Copy all of the records below verbatim.

• • • •

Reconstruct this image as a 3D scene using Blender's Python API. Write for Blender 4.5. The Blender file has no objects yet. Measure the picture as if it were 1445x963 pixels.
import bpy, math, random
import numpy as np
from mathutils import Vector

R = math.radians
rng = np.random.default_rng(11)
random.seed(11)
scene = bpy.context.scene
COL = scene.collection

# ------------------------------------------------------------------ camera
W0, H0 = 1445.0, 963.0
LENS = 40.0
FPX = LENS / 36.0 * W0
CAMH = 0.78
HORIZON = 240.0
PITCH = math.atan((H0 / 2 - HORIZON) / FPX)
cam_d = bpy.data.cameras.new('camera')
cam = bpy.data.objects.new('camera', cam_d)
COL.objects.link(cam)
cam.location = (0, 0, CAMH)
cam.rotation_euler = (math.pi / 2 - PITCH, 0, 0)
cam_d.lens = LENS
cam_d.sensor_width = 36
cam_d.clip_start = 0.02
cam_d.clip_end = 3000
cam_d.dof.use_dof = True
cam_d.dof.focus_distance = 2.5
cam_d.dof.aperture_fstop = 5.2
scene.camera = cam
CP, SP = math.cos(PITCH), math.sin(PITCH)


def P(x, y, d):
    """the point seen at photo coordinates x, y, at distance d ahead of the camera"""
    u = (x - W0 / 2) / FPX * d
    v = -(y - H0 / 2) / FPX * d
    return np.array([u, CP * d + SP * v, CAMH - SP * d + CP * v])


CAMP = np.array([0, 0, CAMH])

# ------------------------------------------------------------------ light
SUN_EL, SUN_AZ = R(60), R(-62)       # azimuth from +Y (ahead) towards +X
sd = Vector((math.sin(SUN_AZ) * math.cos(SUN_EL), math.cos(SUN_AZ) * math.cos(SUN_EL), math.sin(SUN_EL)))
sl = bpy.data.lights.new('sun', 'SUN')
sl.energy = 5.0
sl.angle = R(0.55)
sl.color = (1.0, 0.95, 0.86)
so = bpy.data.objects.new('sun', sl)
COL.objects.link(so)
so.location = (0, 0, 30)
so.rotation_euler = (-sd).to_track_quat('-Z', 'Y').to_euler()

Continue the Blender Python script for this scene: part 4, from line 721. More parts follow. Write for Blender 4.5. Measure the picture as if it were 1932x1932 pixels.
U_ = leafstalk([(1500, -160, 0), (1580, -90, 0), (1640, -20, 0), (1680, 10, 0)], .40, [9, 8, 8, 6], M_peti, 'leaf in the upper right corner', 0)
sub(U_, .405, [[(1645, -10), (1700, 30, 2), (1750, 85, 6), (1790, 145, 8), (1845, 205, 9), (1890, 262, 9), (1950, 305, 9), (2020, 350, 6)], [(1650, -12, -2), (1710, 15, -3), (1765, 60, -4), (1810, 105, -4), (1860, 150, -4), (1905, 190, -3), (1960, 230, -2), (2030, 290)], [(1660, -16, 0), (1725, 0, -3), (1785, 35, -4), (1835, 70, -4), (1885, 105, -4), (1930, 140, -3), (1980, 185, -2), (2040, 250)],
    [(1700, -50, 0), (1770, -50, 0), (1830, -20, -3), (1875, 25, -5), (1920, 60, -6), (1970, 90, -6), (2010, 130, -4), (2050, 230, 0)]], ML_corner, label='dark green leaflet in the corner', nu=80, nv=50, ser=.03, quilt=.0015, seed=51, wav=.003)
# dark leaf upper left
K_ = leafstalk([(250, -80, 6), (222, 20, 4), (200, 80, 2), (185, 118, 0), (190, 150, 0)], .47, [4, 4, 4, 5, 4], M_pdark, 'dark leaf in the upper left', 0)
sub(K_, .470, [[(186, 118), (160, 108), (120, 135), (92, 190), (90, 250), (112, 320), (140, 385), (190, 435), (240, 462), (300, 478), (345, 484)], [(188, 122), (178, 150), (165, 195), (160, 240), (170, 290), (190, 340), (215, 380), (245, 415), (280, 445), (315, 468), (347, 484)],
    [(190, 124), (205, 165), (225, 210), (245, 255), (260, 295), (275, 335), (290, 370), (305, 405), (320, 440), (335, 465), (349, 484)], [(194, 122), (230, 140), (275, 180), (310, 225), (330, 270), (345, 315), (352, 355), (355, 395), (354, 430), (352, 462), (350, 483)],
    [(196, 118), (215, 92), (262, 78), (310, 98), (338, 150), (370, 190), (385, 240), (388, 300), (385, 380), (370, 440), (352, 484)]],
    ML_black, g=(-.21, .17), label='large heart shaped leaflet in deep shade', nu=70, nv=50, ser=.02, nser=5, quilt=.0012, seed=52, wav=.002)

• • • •

◆ **Output of the exercise**:
Reconstruct this image as a 3D scene using Blender's Python API. Write for Blender 4.5. The Blender file has no objects yet. Measure the picture as if it were 1445x963 pixels.
import bpy, math, random
import numpy as np
from mathutils import Vector

R = math.radians
rng = np.random.default_rng(11)
random.seed(11)
scene = bpy.context.scene
COL = scene.collection

# ------------------------------------------------------------------ camera
W0, H0 = 1445.0, 963.0
LENS = 40.0
FPX = LENS / 36.0 * W0
CAMH = 0.78
HORIZON = 240.0
PITCH = math.atan((H0 / 2 - HORIZON) / FPX)
cam_d = bpy.data.cameras.new('camera')
cam = bpy.data.objects.new('camera', cam_d)
COL.objects.link(cam)
cam.location = (0, 0, CAMH)
cam.rotation_euler = (math.pi / 2 - PITCH, 0, 0)
cam_d.lens = LENS
cam_d.sensor_width = 36
cam_d.clip_start = 0.02
cam_d.clip_end = 3000
cam_d.dof.use_dof = True
cam_d.dof.focus_distance = 2.5
cam_d.dof.aperture_fstop = 5.2
scene.camera = cam
CP, SP = math.cos(PITCH), math.sin(PITCH)


def P(x, y, d):
    """the point seen at photo coordinates x, y, at distance d ahead of the camera"""
    u = (x - W0 / 2) / FPX * d
    v = -(y - H0 / 2) / FPX * d
    return np.array([u, CP * d + SP * v, CAMH - SP * d + CP * v])


CAMP = np.array([0, 0, CAMH])

# ------------------------------------------------------------------ light
SUN_EL, SUN_AZ = R(60), R(-62)       # azimuth from +Y (ahead) towards +X
sd = Vector((math.sin(SUN_AZ) * math.cos(SUN_EL), math.cos(SUN_AZ) * math.cos(SUN_EL), math.sin(SUN_EL)))
sl = bpy.data.lights.new('sun', 'SUN')
sl.energy = 5.0
sl.angle = R(0.55)
sl.color = (1.0, 0.95, 0.86)
so = bpy.data.objects.new('sun', sl)
COL.objects.link(so)
so.location = (0, 0, 30)
so.rotation_euler = (-sd).to_track_quat('-Z', 'Y').to_euler()

Continue the Blender Python script for this scene: part 4, from line 721. More parts follow. Write for Blender 4.5. Measure the picture as if it were 1932x1932 pixels.
U_ = leafstalk([(1500, -160, 0), (1580, -90, 0), (1640, -20, 0), (1680, 10, 0)], .40, [9, 8, 8, 6], M_peti, 'leaf in the upper right corner', 0)
sub(U_, .405, [[(1645, -10), (1700, 30, 2), (1750, 85, 6), (1790, 145, 8), (1845, 205, 9), (1890, 262, 9), (1950, 305, 9), (2020, 350, 6)], [(1650, -12, -2), (1710, 15, -3), (1765, 60, -4), (1810, 105, -4), (1860, 150, -4), (1905, 190, -3), (1960, 230, -2), (2030, 290)], [(1660, -16, 0), (1725, 0, -3), (1785, 35, -4), (1835, 70, -4), (1885, 105, -4), (1930, 140, -3), (1980, 185, -2), (2040, 250)],
    [(1700, -50, 0), (1770, -50, 0), (1830, -20, -3), (1875, 25, -5), (1920, 60, -6), (1970, 90, -6), (2010, 130, -4), (2050, 230, 0)]], ML_corner, label='dark green leaflet in the corner', nu=80, nv=50, ser=.03, quilt=.0015, seed=51, wav=.003)
# dark leaf upper left
K_ = leafstalk([(250, -80, 6), (222, 20, 4), (200, 80, 2), (185, 118, 0), (190, 150, 0)], .47, [4, 4, 4, 5, 4], M_pdark, 'dark leaf in the upper left', 0)
sub(K_, .470, [[(186, 118), (160, 108), (120, 135), (92, 190), (90, 250), (112, 320), (140, 385), (190, 435), (240, 462), (300, 478), (345, 484)], [(188, 122), (178, 150), (165, 195), (160, 240), (170, 290), (190, 340), (215, 380), (245, 415), (280, 445), (315, 468), (347, 484)],
    [(190, 124), (205, 165), (225, 210), (245, 255), (260, 295), (275, 335), (290, 370), (305, 405), (320, 440), (335, 465), (349, 484)], [(194, 122), (230, 140), (275, 180), (310, 225), (330, 270), (345, 315), (352, 355), (355, 395), (354, 430), (352, 462), (350, 483)],
    [(196, 118), (215, 92), (262, 78), (310, 98), (338, 150), (370, 190), (385, 240), (388, 300), (385, 380), (370, 440), (352, 484)]],
    ML_black, g=(-.21, .17), label='large heart shaped leaflet in deep shade', nu=70, nv=50, ser=.02, nser=5, quilt=.0012, seed=52, wav=.002)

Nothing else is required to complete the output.